Direction: Give the lines of the material verbatim, from the first line to the line with "4.19), black, ce)", including both.
** start Available data **
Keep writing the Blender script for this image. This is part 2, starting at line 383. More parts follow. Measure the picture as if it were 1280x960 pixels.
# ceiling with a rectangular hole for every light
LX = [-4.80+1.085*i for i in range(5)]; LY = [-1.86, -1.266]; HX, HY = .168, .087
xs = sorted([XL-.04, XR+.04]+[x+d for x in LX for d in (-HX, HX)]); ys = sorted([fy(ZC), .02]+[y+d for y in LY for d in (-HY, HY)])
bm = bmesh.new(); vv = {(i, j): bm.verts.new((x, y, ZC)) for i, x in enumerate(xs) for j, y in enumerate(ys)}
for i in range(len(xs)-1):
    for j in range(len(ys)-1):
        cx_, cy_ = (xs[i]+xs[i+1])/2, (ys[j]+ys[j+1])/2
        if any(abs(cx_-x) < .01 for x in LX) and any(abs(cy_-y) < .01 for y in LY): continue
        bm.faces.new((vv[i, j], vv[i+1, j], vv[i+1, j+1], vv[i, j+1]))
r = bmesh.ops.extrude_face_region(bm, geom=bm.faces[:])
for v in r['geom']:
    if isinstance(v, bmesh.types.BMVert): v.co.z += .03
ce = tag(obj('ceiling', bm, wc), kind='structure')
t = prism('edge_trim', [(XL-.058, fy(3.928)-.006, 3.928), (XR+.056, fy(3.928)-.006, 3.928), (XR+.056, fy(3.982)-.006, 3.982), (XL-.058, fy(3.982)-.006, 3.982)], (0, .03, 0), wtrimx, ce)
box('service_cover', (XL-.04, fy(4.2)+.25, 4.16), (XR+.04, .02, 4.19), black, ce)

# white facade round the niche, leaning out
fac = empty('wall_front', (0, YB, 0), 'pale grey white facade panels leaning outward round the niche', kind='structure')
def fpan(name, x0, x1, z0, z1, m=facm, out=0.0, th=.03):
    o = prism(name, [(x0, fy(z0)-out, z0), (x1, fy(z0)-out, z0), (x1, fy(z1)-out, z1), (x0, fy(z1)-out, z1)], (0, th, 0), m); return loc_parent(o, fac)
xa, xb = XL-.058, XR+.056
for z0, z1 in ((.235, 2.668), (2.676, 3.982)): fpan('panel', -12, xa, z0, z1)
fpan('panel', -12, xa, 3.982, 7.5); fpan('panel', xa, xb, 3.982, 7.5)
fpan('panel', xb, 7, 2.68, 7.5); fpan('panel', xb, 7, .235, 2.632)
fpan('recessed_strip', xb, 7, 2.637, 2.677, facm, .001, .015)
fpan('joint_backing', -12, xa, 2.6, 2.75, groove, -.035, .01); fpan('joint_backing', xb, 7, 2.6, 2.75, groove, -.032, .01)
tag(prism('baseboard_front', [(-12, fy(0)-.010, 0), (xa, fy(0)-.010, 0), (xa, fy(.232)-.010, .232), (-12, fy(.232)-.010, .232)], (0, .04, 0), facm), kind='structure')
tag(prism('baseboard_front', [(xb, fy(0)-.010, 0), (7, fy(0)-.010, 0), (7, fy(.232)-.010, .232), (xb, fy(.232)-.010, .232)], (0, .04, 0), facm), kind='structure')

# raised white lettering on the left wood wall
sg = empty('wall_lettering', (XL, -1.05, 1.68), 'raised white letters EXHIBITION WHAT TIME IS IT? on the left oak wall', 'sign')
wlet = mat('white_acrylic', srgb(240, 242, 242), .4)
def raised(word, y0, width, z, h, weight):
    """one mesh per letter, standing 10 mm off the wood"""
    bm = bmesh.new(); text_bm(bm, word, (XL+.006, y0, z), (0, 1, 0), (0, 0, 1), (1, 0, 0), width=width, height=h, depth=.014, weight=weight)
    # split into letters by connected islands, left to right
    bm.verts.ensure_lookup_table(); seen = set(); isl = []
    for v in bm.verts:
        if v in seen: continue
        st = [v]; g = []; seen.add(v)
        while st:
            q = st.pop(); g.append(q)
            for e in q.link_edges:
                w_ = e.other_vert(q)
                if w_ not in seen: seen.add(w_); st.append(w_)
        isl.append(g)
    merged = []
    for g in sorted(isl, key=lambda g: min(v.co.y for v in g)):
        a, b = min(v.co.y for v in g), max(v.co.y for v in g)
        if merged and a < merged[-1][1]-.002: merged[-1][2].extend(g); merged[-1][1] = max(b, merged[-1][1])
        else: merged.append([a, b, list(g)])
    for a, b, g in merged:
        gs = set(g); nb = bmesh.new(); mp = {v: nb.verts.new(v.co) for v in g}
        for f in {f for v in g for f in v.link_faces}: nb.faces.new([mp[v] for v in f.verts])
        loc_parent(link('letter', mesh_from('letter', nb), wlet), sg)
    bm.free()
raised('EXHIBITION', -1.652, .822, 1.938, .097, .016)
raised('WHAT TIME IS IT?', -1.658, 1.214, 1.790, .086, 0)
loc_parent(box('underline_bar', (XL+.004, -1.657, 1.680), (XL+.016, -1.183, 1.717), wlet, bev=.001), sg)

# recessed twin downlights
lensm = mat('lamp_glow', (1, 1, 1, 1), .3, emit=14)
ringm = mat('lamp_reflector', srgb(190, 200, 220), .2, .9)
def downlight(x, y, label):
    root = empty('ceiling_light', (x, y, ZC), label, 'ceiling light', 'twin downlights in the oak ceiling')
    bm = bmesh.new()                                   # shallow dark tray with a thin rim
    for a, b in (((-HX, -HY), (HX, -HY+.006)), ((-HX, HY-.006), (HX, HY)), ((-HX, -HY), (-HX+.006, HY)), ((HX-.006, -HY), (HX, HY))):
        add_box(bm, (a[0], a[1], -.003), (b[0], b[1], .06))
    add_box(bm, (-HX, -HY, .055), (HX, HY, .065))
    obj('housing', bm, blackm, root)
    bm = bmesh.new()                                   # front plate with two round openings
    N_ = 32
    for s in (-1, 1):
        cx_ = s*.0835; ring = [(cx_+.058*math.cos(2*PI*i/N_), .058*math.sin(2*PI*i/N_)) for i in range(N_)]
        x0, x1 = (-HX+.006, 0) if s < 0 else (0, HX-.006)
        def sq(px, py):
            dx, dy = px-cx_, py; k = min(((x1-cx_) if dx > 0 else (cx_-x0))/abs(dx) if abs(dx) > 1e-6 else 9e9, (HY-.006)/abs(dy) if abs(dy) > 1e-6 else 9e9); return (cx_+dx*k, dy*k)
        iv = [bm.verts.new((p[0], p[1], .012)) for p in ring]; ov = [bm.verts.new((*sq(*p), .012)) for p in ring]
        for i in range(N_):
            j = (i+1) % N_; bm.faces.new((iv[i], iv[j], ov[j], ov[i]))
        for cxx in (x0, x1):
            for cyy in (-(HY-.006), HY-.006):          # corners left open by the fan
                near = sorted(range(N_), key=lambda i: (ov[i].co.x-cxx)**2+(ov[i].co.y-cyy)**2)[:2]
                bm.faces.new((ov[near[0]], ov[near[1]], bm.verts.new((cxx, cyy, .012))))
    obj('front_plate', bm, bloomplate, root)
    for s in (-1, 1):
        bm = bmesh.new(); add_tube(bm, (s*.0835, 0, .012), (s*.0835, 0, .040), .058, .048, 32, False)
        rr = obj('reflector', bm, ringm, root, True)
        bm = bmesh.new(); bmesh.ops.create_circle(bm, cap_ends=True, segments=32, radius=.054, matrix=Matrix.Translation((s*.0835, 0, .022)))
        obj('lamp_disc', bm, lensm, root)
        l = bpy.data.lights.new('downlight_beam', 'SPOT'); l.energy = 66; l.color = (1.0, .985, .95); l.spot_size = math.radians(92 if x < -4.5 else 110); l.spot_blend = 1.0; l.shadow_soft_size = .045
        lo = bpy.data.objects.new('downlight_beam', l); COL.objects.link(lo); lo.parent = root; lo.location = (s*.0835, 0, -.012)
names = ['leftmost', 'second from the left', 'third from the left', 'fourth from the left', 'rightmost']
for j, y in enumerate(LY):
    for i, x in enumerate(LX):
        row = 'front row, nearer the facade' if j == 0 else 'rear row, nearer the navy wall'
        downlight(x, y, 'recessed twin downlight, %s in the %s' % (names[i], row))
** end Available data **
Answer to the problem:
Keep writing the Blender script for this image. This is part 2, starting at line 383. More parts follow. Measure the picture as if it were 1280x960 pixels.
# ceiling with a rectangular hole for every light
LX = [-4.80+1.085*i for i in range(5)]; LY = [-1.86, -1.266]; HX, HY = .168, .087
xs = sorted([XL-.04, XR+.04]+[x+d for x in LX for d in (-HX, HX)]); ys = sorted([fy(ZC), .02]+[y+d for y in LY for d in (-HY, HY)])
bm = bmesh.new(); vv = {(i, j): bm.verts.new((x, y, ZC)) for i, x in enumerate(xs) for j, y in enumerate(ys)}
for i in range(len(xs)-1):
    for j in range(len(ys)-1):
        cx_, cy_ = (xs[i]+xs[i+1])/2, (ys[j]+ys[j+1])/2
        if any(abs(cx_-x) < .01 for x in LX) and any(abs(cy_-y) < .01 for y in LY): continue
        bm.faces.new((vv[i, j], vv[i+1, j], vv[i+1, j+1], vv[i, j+1]))
r = bmesh.ops.extrude_face_region(bm, geom=bm.faces[:])
for v in r['geom']:
    if isinstance(v, bmesh.types.BMVert): v.co.z += .03
ce = tag(obj('ceiling', bm, wc), kind='structure')
t = prism('edge_trim', [(XL-.058, fy(3.928)-.006, 3.928), (XR+.056, fy(3.928)-.006, 3.928), (XR+.056, fy(3.982)-.006, 3.982), (XL-.058, fy(3.982)-.006, 3.982)], (0, .03, 0), wtrimx, ce)
box('service_cover', (XL-.04, fy(4.2)+.25, 4.16), (XR+.04, .02, 4.19), black, ce)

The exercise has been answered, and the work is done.